- What the task requires
Omit all pictures. Copy the rest of the material exactly.
____
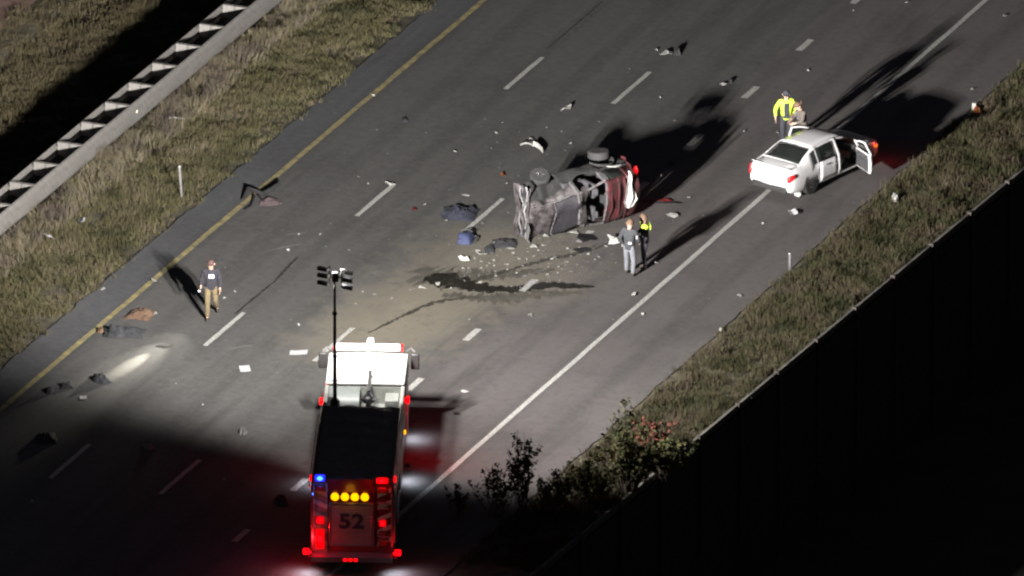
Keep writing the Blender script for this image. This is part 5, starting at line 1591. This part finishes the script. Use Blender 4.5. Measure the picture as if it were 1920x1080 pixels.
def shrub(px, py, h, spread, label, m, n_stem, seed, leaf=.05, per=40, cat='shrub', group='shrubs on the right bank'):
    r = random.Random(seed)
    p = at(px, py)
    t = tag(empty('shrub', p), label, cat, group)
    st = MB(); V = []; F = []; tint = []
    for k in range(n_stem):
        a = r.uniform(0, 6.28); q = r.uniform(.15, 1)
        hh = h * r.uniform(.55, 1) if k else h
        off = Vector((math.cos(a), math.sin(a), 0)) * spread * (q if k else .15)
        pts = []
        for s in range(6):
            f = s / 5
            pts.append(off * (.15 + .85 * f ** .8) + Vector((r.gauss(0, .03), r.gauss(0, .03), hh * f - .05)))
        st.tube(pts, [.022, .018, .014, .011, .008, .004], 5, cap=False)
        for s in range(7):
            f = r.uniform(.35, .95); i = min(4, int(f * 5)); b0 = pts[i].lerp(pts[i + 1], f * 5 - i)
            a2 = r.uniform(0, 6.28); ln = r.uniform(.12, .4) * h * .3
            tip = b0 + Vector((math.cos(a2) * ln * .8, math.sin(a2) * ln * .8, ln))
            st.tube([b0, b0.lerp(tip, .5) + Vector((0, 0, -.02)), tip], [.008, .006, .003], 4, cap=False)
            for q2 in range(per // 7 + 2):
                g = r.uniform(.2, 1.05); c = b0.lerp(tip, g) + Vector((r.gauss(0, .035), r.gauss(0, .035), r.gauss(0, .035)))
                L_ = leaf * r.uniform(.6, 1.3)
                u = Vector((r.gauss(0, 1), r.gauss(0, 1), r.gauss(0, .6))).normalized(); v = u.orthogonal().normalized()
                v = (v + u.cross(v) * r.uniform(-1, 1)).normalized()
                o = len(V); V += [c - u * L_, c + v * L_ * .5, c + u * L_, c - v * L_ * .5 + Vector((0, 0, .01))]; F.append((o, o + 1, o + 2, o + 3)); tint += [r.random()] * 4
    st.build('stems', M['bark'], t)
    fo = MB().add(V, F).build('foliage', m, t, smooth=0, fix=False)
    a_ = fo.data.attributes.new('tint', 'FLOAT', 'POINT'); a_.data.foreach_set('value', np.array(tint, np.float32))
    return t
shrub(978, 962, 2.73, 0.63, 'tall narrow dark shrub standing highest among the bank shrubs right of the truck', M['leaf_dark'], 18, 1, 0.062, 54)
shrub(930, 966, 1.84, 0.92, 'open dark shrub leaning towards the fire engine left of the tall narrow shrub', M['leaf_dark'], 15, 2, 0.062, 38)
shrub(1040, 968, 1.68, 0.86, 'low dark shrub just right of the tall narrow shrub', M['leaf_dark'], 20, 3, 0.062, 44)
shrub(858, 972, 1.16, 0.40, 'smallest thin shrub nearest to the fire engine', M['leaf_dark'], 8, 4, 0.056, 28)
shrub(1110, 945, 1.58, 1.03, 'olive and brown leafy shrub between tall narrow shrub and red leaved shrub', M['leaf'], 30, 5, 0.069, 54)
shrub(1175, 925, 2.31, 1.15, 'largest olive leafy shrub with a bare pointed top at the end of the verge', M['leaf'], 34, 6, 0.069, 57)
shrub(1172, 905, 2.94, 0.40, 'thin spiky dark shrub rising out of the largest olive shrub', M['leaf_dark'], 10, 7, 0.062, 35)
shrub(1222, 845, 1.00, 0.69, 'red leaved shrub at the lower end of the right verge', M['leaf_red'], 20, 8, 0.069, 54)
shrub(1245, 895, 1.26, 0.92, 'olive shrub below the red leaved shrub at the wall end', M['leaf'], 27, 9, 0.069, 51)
____
- Solution to this task
Keep writing the Blender script for this image. This is part 5, starting at line 1591. This part finishes the script. Use Blender 4.5. Measure the picture as if it were 1920x1080 pixels.
def shrub(px, py, h, spread, label, m, n_stem, seed, leaf=.05, per=40, cat='shrub', group='shrubs on the right bank'):
    r = random.Random(seed)
    p = at(px, py)
    t = tag(empty('shrub', p), label, cat, group)
    st = MB(); V = []; F = []; tint = []
    for k in range(n_stem):
        a = r.uniform(0, 6.28); q = r.uniform(.15, 1)
        hh = h * r.uniform(.55, 1) if k else h
        off = Vector((math.cos(a), math.sin(a), 0)) * spread * (q if k else .15)
        pts = []
        for s in range(6):
            f = s / 5
            pts.append(off * (.15 + .85 * f ** .8) + Vector((r.gauss(0, .03), r.gauss(0, .03), hh * f - .05)))
        st.tube(pts, [.022, .018, .014, .011, .008, .004], 5, cap=False)
        for s in range(7):
            f = r.uniform(.35, .95); i = min(4, int(f * 5)); b0 = pts[i].lerp(pts[i + 1], f * 5 - i)
            a2 = r.uniform(0, 6.28); ln = r.uniform(.12, .4) * h * .3
            tip = b0 + Vector((math.cos(a2) * ln * .8, math.sin(a2) * ln * .8, ln))
            st.tube([b0, b0.lerp(tip, .5) + Vector((0, 0, -.02)), tip], [.008, .006, .003], 4, cap=False)
            for q2 in range(per // 7 + 2):
                g = r.uniform(.2, 1.05); c = b0.lerp(tip, g) + Vector((r.gauss(0, .035), r.gauss(0, .035), r.gauss(0, .035)))
                L_ = leaf * r.uniform(.6, 1.3)
                u = Vector((r.gauss(0, 1), r.gauss(0, 1), r.gauss(0, .6))).normalized(); v = u.orthogonal().normalized()
                v = (v + u.cross(v) * r.uniform(-1, 1)).normalized()
                o = len(V); V += [c - u * L_, c + v * L_ * .5, c + u * L_, c - v * L_ * .5 + Vector((0, 0, .01))]; F.append((o, o + 1, o + 2, o + 3)); tint += [r.random()] * 4
    st.build('stems', M['bark'], t)
    fo = MB().add(V, F).build('foliage', m, t, smooth=0, fix=False)
    a_ = fo.data.attributes.new('tint', 'FLOAT', 'POINT'); a_.data.foreach_set('value', np.array(tint, np.float32))
    return t
shrub(978, 962, 2.73, 0.63, 'tall narrow dark shrub standing highest among the bank shrubs right of the truck', M['leaf_dark'], 18, 1, 0.062, 54)
shrub(930, 966, 1.84, 0.92, 'open dark shrub leaning towards the fire engine left of the tall narrow shrub', M['leaf_dark'], 15, 2, 0.062, 38)
shrub(1040, 968, 1.68, 0.86, 'low dark shrub just right of the tall narrow shrub', M['leaf_dark'], 20, 3, 0.062, 44)
shrub(858, 972, 1.16, 0.40, 'smallest thin shrub nearest to the fire engine', M['leaf_dark'], 8, 4, 0.056, 28)
shrub(1110, 945, 1.58, 1.03, 'olive and brown leafy shrub between tall narrow shrub and red leaved shrub', M['leaf'], 30, 5, 0.069, 54)
shrub(1175, 925, 2.31, 1.15, 'largest olive leafy shrub with a bare pointed top at the end of the verge', M['leaf'], 34, 6, 0.069, 57)
shrub(1172, 905, 2.94, 0.40, 'thin spiky dark shrub rising out of the largest olive shrub', M['leaf_dark'], 10, 7, 0.062, 35)
shrub(1222, 845, 1.00, 0.69, 'red leaved shrub at the lower end of the right verge', M['leaf_red'], 20, 8, 0.069, 54)
shrub(1245, 895, 1.26, 0.92, 'olive shrub below the red leaved shrub at the wall end', M['leaf'], 27, 9, 0.069, 51)